Recensioni - Opera

Verona: Le Villi tra neogotico e Belle Époque

Sfarzosa ma molto convenzionale la messinscena del titolo d’esordio di Puccini al Teatro Filarmonico. Apprezzabile l’aspetto musicale.

Da alcune stagioni la programmazione del Teatro Filarmonico si sta, finalmente, staccando dal grande repertorio, che trova il suo palcoscenico d’elezione nella stagione estiva areniana, per dedicarsi alla proposta di titoli più desueti ma non per questo meno interessanti. Dopo la Rondine dello scorso anno la riscoperta delle opere meno eseguite di Puccini ha toccato anche il titolo d’esordio del compositore lucchese, ovvero quel Le Villi che, pur non facendogli vincere il concorso per opere nuove bandito da Sonzogno, gli valse l’attenzione di Giulio Ricordi che diventerà il suo editore.

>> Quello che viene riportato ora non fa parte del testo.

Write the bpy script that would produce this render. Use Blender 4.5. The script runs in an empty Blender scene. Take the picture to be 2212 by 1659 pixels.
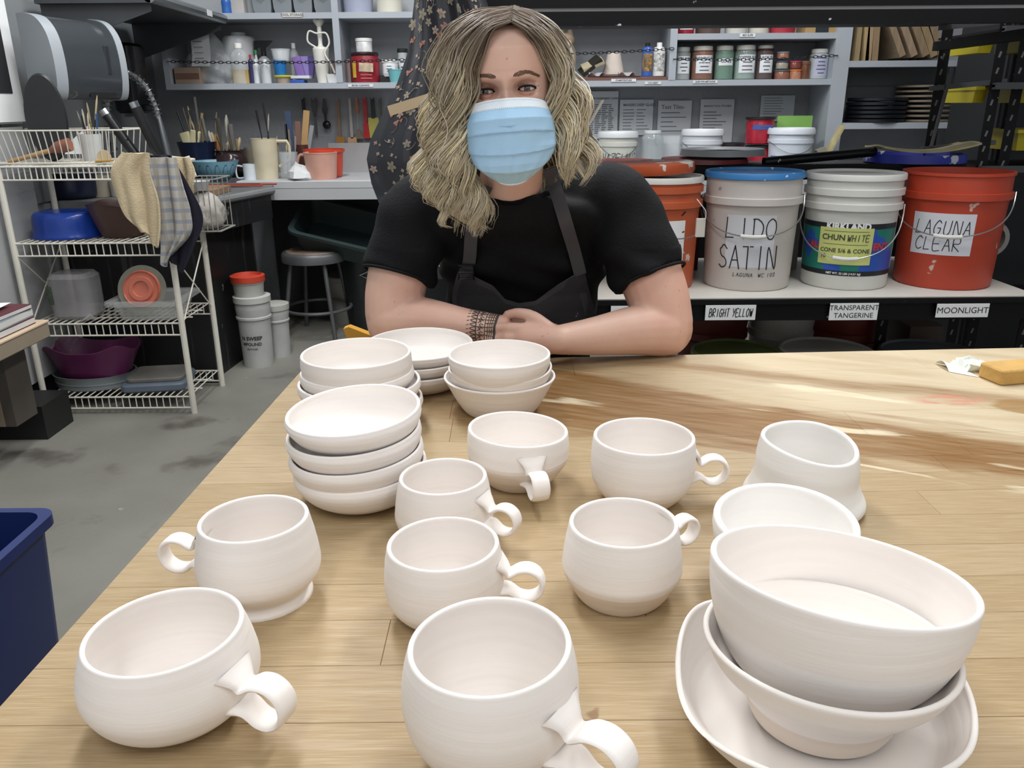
import bpy, bmesh, math, random
import numpy as np
from mathutils import Vector, Matrix
from math import sin, cos, pi, radians as R_
random.seed(7); np.random.seed(7)
SC = bpy.context.scene
COL = SC.collection
# ---------------- camera ----------------
CF, CP, CR, CH = 1750.0, R_(19.0), R_(0.45), 1.25
cam = bpy.data.cameras.new('camera'); cam.sensor_width = 36; cam.lens = CF/2212*36; cam.clip_start = .02
camo = bpy.data.objects.new('camera', cam); COL.objects.link(camo); SC.camera = camo
_f = Vector((0, cos(CP), -sin(CP))); _d = Vector((0, -sin(CP), -cos(CP))); _r = Vector((1, 0, 0))
_cr = _r*cos(CR)+_d*sin(CR); _cd = -_r*sin(CR)+_d*cos(CR)
m = Matrix.Identity(4)
for i in range(3):
    m[i][0] = _cr[i]; m[i][1] = -_cd[i]; m[i][2] = -_f[i]
m.translation = (0, 0, CH); camo.matrix_world = m
# ---------------- world, lights, exposure ----------------
w = bpy.data.worlds.new('world'); SC.world = w; w.use_nodes = True
w.node_tree.nodes['Background'].inputs[0].default_value = (.95, .975, 1, 1)
w.node_tree.nodes['Background'].inputs[1].default_value = .55
vs = SC.view_settings; vs.view_transform = 'Standard'; vs.look = 'None'; vs.gamma = 1; vs.exposure = 0.14; vs.use_curve_mapping = False
def area(x, y, z, sx, sy, e, col=(.98, .99, 1)):
    l = bpy.data.lights.new('ceiling_lamp_light', 'AREA'); l.shape = 'RECTANGLE'; l.size = sx; l.size_y = sy; l.energy = e; l.color = col
    o = bpy.data.objects.new('ceiling_lamp_light', l); o.location = (x, y, z); COL.objects.link(o); return o
for x, y, e in ((-.6, 1.9, 26), (1.0, 1.9, 26), (-.5, -.6, 13), (1.1, -.6, 10), (-.9, 3.3, 34), (1.1, 3.4, 30)):
    area(x, y, 2.98, .3, 1.25, e)
# ---------------- pixel to place helpers ----------------
def ray(px, py):
    return _cr*(px-1106)+_cd*(py-829.5)+_f*CF
def aty(px, py, Y):
    d = ray(px, py); t = Y/d.y; return Vector((d.x*t, Y, CH+d.z*t))
def atz(px, py, z):
    d = ray(px, py); t = (z-CH)/d.z; return Vector((d.x*t, d.y*t, z))
def fit(x0, y0, x1, y1, Y):
    "bottom centre, width and height of something seen in a box of the photo at distance Y"
    a = aty((x0+x1)/2, y1, Y); b = aty((x0+x1)/2, y0, Y)
    wd = aty(x1, (y0+y1)/2, Y).x-aty(x0, (y0+y1)/2, Y).x
    return a, wd, b.z-a.z
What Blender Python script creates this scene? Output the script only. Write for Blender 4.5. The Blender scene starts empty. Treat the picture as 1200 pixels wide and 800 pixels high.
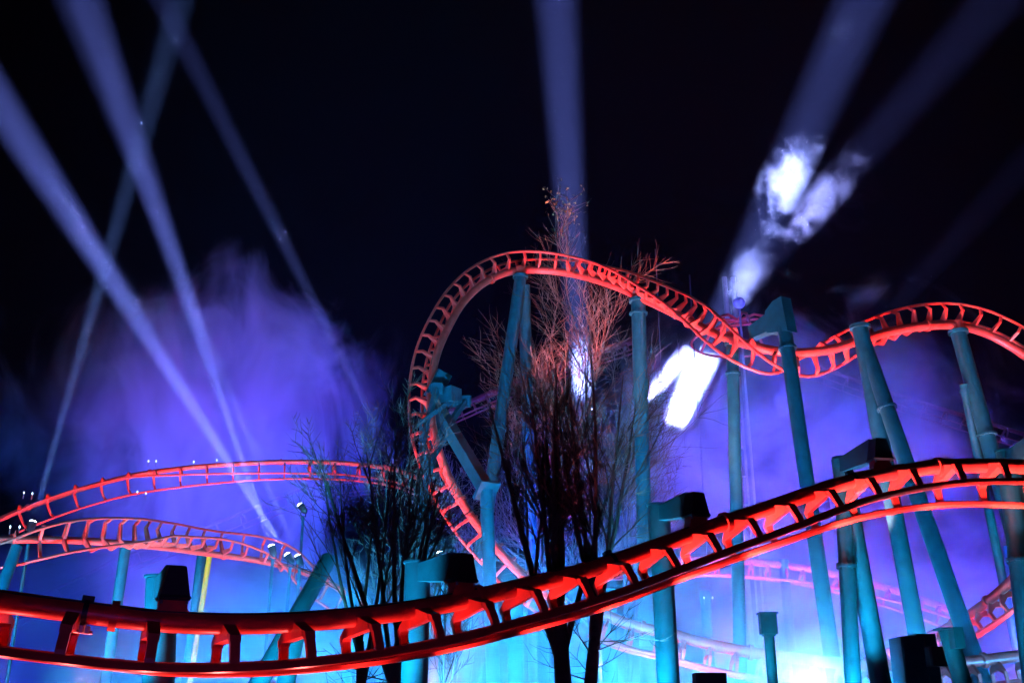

La breve partitura, che, pur denotando uno stile ancora acerbo, lascia già intravedere la spontaneità di Puccini nel creare efficaci soluzioni melodiche, si ispira ad una leggenda mitteleuropea -la stessa alla base del balletto Giselle di Adolphe Adam- che racconta di spiriti femminili delle foreste che costringono gli amanti infedeli a danzare con loro fino alla morte. Arie, duetti e scene corali sono intervallate da brani sinfonici e musica da balletto, soprattutto nella seconda parte quando le Villi si scatenano nella danza di morte. Una scelta che il debuttante Puccini compie in ossequio ai dettami wagneriani del fluire continuo della musica, che allora esercitavano una grande influenza sui giovani musicisti.

Lo spettacolo andato in scena al Filarmonico per la regia di Pier Francesco Maestrini, proveniente dal Teatro Regio di Torino, ambienta la vicenda nell’epoca in cui l’opera è stata composta, ovvero alla fine del XIX secolo. La scenografia di Juan Guillermo Nova, che si avvale anche di videoproiezioni, ed i costumi di Luca Dall’Alpi illustrano la vicenda in modo puntuale e didascalico senza imprimere un particolare taglio interpretativo: convenzionali le azioni dei protagonisti; decorative e innocue le controscene del coro. Anche i movimenti mimici di Nicola Cosentino, che sostituivano le coreografie dato che in locandina non è menzionato alcun corpo di ballo, sono quanto mai prevedibili. Nonostante gli accadimenti in scena diano l’impressione di procedere più per inerzia che per un particolare disegno, l’occhio ne esce comunque appagato sia nelle sfarzose scene “borghesi” sia in quelle ambientate nella foresta che si rifanno al romanticismo di derivazione ossianica.
Discutibile la scelta di inframmezzare i due atti da un intervallo, anche se l’Italia è il paese in cui frequentemente si contravviene alle intenzioni degli autori e si infarciscono di intervalli le opere più improbabili (cito, per esperienza diretta: Olandese volante, Pagliacci, Ur-Boris). Discutibile anche la sostituzione dei testi affidati alla voce narrante -qui, peraltro, solo registrata- con delle didascalie sbrigative che stridono con il resto del libretto.

Il versante musicale è sostenuto dalla solida concertazione di Alessandro Cadario, che, grazie ad un fraseggio articolato e ad una grande attenzione alle dinamiche tende ad esaltare la componente sinfonica della partitura, non dosandone a volte i volumi a discapito delle voci.
Nel ruolo di Anna il soprano Sara Cortolezzis sfoggia un timbro rigoglioso e una solida linea di canto nonostante tra i solisti risulti essere la più penalizzata nei momenti in cui l’orchestra eccede. Al suo fianco Galeano Salas è un Roberto spavaldo, dal timbro morbido e luminoso, mentre Gëzim Myshketa è un Guglielmo autorevole nonostante qualche screziatura nel registro acuto.
Buona la prova del coro diretto da Roberto Gabbiani. Calorosa al termine la risposta del pubblico che riempiva il teatro per circa due terzi.